We have carried out ${}^{115}\mathrm{In}$ and ${}^{59}\mathrm{Co}$ nuclear quadrupole resonance and nuclear magnetic resonance measurements on ${\mathrm{CeCoIn}}_5$ and ${\mathrm{CeIrIn}}_5.$ The temperature T dependence of the nuclear spin-lattice relaxation rate ${1/T}_1$ of ${}^{115}\mathrm{In}$ in the normal state indicates that ${\mathrm{CeCoIn}}_5$ is located just at an antiferromagnetic instability, and ${\mathrm{CeIrIn}}_5$ is in the nearly antiferromagnetic region.

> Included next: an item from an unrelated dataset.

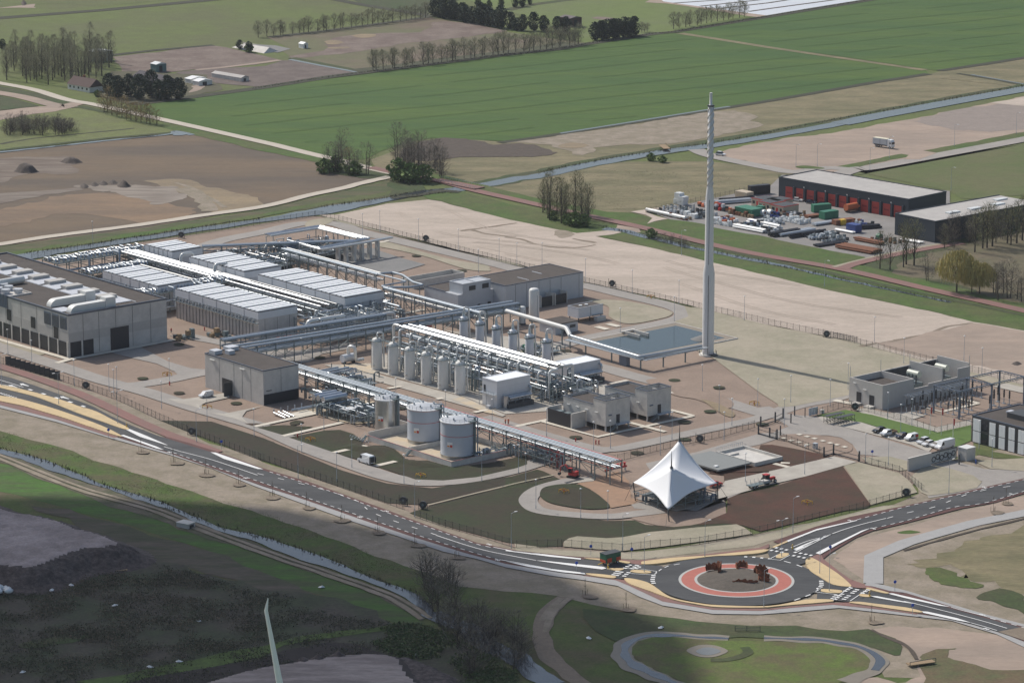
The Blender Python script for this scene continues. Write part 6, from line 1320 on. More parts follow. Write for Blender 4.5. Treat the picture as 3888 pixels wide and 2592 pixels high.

In the superconducting state, ${1/T}_1$ has no Hebel-Slichter coherence peak just below $T_C$ and a power-law T dependence (close to $T^3)$ at very low temperatures, which indicates the existence of line nodes in the superconducting energy gap. The ${}^{115}\mathrm{In}$ (Ce-In plane) Knight shift in ${\mathrm{CeCoIn}}_5$ decreases for both parallel and perpendicular directions to the tetragonal c axis in the superconducting state, which shows that the spin susceptibility decreases in all directions. These results indicate that ${\mathrm{CeCoIn}}_5$ and ${\mathrm{CeIrIn}}_5$ exhibit non-$s$-wave even parity (probably d-wave) superconductivity.